1 sept 2013

Del silencio a la ovación

Grover Pango Vildoso (*)


Esta es una historia que se puede narrar con sencillez y que podríamos contarla a nuestros nietos. Hubo una vez un pueblo que, por esos azares de la guerra, quedó en manos del país ganador. Terminado el conflicto, los triunfadores decidieron no devolverla de inmediato y propusieron que sea la propia población la que decidiera su destino.


La gente de aquel pueblo no tenía dudas sobre su nacionalidad verdadera y no cedía a los halagos de sus opresores. De mantener ese espíritu se encargaban las madres en el hogar, los maestros en la escuela y también los curas en el templo. De modo muy parecido lo hacía un pueblo vecino que, como un hermano, corría la misma suerte.
Así pasaron los años; cada vez que se reclamaba el cumplimiento del compromiso para votar por la decisión esperada, una nueva argucia inventaban los arbitrarios vencedores para no permitirla.

Poco a poco los que sojuzgaban comprendieron que ese pueblo no quería renunciar a su patria y decidieron imponerse por el miedo. Mataron a los más valientes y leales, se llevaron a los jóvenes, abusaron de sus mujeres. Luego intervinieron las escuelas, arrasaron los periódicos y expulsaron a periodistas y sacerdotes.

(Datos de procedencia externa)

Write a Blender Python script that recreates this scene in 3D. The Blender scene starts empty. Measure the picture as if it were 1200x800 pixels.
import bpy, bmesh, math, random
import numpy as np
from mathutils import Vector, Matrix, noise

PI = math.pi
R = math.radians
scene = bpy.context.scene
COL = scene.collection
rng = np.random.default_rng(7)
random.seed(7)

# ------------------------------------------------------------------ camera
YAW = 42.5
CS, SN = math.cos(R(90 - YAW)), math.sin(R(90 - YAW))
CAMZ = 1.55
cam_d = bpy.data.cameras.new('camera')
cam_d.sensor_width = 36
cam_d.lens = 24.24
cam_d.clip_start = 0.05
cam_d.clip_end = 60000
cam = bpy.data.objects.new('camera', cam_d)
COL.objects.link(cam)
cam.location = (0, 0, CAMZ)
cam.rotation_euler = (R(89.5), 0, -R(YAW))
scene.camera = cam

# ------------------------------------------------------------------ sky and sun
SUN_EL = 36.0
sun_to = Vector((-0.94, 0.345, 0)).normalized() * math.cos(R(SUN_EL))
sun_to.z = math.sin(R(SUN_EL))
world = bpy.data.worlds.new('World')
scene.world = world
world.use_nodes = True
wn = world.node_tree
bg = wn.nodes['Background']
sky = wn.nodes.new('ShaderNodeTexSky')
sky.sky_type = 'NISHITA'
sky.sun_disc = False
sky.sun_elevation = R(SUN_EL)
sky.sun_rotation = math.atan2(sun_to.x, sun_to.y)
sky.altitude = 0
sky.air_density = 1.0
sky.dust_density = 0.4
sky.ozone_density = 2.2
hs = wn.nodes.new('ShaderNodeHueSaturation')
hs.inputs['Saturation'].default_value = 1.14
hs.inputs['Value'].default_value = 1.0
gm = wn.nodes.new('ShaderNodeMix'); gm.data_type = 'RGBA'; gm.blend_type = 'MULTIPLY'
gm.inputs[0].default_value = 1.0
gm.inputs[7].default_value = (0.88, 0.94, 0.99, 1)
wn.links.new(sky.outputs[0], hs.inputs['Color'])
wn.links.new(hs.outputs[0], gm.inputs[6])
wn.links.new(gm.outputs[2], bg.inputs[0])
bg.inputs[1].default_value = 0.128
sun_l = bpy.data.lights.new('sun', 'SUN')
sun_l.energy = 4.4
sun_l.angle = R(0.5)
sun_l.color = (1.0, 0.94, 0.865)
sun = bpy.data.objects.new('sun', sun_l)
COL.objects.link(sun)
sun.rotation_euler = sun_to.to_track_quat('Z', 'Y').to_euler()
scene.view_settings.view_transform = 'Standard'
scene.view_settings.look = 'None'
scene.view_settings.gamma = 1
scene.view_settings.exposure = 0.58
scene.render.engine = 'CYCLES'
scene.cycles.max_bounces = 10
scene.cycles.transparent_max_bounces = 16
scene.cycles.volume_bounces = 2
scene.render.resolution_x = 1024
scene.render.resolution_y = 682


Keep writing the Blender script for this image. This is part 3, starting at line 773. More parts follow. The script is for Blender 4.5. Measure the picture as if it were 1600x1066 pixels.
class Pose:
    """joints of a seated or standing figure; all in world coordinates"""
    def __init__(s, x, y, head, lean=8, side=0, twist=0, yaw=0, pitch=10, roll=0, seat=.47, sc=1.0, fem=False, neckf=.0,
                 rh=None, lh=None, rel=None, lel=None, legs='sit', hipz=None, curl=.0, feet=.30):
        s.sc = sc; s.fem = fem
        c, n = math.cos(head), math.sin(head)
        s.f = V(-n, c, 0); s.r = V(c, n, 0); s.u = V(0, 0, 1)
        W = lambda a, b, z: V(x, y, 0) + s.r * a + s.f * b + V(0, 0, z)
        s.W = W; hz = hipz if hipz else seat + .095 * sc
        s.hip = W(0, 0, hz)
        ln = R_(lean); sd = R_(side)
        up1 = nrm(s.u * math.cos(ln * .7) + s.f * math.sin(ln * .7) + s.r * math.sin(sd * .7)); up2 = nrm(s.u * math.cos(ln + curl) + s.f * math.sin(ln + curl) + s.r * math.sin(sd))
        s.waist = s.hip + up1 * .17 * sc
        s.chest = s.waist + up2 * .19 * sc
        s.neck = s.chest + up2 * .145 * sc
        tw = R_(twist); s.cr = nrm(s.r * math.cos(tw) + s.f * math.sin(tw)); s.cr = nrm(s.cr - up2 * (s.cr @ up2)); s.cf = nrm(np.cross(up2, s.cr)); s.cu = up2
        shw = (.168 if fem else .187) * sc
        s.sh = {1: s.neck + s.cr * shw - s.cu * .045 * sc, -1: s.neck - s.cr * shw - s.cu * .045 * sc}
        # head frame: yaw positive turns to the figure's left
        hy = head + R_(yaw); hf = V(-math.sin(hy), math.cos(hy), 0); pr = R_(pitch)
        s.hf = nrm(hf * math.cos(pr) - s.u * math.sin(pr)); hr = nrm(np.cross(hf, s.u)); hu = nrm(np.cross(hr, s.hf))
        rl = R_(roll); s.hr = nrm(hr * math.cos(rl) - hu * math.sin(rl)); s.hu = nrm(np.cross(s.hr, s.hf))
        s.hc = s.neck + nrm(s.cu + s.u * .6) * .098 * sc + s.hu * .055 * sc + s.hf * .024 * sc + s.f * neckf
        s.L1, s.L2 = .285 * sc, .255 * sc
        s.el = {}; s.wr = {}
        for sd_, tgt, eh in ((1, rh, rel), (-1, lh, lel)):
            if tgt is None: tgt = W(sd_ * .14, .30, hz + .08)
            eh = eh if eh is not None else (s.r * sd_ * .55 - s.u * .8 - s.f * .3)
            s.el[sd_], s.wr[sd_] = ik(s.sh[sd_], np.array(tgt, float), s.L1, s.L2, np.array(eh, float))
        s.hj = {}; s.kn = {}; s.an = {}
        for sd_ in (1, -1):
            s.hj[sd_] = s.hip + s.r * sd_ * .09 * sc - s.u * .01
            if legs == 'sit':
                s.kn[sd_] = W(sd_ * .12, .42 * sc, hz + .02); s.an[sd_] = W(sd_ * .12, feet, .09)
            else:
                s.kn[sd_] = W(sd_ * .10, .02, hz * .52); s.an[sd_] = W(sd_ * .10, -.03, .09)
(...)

Pero el pueblo no cedió al miedo ni a la muerte.

Un día, el de la fiesta nacional que no les dejaban celebrar, los líderes del pueblo pidieron permiso a los opresores para bendecir una bandera que las mujeres habían bordado. Las autoridades extranjeras, alegando que sería una provocación a los ocupantes, negaron el permiso. Insistieron los del pueblo ofreciendo que no habría ni voces ni vivas ni palmas. Y así fue. En silencio caminaron por las calles con su bandera que acababan de bendecir, como en una procesión.

De ese suceso pasaron como 30 años. Hasta que llegó el día en que, luego de innumerables esfuerzos para que los cautivos pudieran volver a la patria que era suya y ya cansados los invasores de no poder alterar la lealtad de ese pueblo ni por los halagos ni por la fuerza, decidieron pactar el final de la larga ocupación. Habían transcurrido 50 años de presencia extraña. El pueblo hermano, más frágil, quedó como prenda definitiva en manos de los opresores. El pueblo tenaz, el indómito, fue devuelto a la patria de sus amores.

Desde entonces, recordando la fecha del retorno feliz, aquel pueblo saca su bandera por las calles. No es la misma que paseó en silencio de procesión, sino otra muy grande, inmensa, que cientos de mujeres llevan en sus manos porque ellas fueron quienes, en la mesa familiar y en la oración, les enseñaron a sus hijos que a la patria no se la abandona jamás.

Esta es ahora la fiesta principal de ese pueblo: Pasear su bandera. Cada 28 de agosto, desde los balcones llueven las buganvilas, los niños recitan y cantan, algunos ancianos lloran y las gargantas de hombres y mujeres quedan roncas de tanto dar vivas a la patria.

A la hora de izarla, el rumor se acalla y la bandera gigantesca se alza, imponente. Una ovación se oye entonces y ese pueblo, más que cantar, ruge: “Tacna, Tacna, la tierra de ensueño… la que supo vencer al destino… la que sabe que es fuerza y es luz”.


(*) Educador, político y miembro del Partido Aprista Peruano. Fue alcalde Tacna, ex diputado nacional y  ministro de Educación (1985 – 1987). Ha sido Secretario de Descentralización del Consejo de Ministros.



Cada 28 de agosto Tacna celebra su reincorporación a la patria.
Una fiesta cívica en la que ancianos lloran y las gargantas de hombres y
mujeres quedan roncas de tanto dar vivas al Perú.